An expository essay explains, informs or describes a topic clearly and objectively, without arguing a side. Its job is to convey information — how a process works, what a concept means, why something happens — in a balanced, neutral voice. Common forms include process, definition, cause-and-effect and compare-and-contrast essays. Because it does not take a position, its thesis is explanatory rather than argumentative, and its success is judged on clarity, accuracy and organisation. Much exam writing and many encyclopaedic or report-style assignments are expository, even when the word “essay” is not used.

Narrative and descriptive essays

Narrative and descriptive essays are the more personal, creative categories. A narrative essay tells a story, usually from the writer’s own experience, with a setting, a sequence of events and a point the story illustrates; it still has a purpose, even if that purpose is conveyed through events rather than argument. A descriptive essay aims to paint a vivid picture of a person, place, object or moment, using sensory detail and figurative language to create an impression. Both are common in composition courses and creative non-fiction, and both reward concrete detail and a controlling idea over abstraction.

Analytical essays and choosing a type

An analytical essay breaks a subject — a text, a dataset, an event, a work of art — into its components and examines how they work and what they mean. Unlike an argumentative essay it need not defend a contentious stance; its thesis states what the analysis reveals, and the body supports that interpretation with close evidence from the subject. Choosing the right type starts with the task’s instruction words: “argue” or “evaluate” signal an argumentative essay, “explain” or “describe” an expository or descriptive one, “analyse” an analytical one, and “recount” a narrative. Matching the essay type to the verb in the prompt is the single most reliable way to write the essay you were actually asked for.

Key facts

At a glance

  • Argumentative: takes a contestable stance and defends it with evidence
  • Expository: explains or informs objectively, taking no side
  • Narrative: tells a story, usually from personal experience
  • Descriptive: evokes a person, place or moment through sensory detail
  • Analytical: breaks a subject down to interpret how it works
  • Choose by: the instruction verb in the assignment prompt

Common questions

FAQ

What is the difference between an argumentative and an expository essay?+

An argumentative essay takes a contestable position and defends it with evidence and reasoning, usually addressing counter-arguments. An expository essay explains or informs objectively without taking a side — its goal is clarity and balance, not persuasion. In short, an argumentative essay argues a claim; an expository essay explains a topic.

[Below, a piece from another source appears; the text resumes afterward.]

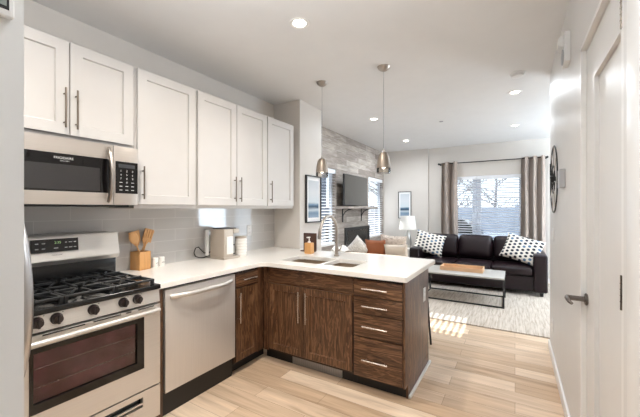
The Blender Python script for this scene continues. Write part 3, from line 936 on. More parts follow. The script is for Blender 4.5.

How do I know which type of essay to write?+

Look at the instruction verb in the prompt. “Argue”, “evaluate” or “to what extent” call for an argumentative essay; “explain” or “describe” call for an expository or descriptive one; “analyse” calls for an analytical essay; and “recount” or “narrate” call for a narrative essay. Matching the essay type to that verb is the most reliable guide.

Is an analytical essay the same as an argumentative essay?+

Not quite. Both make a claim and support it with evidence, but an analytical essay focuses on breaking a subject down to interpret how it works, and its thesis states what the analysis reveals. An argumentative essay defends a contestable position on an issue. An analytical essay can be argumentative, but it need not stake out a contentious stance.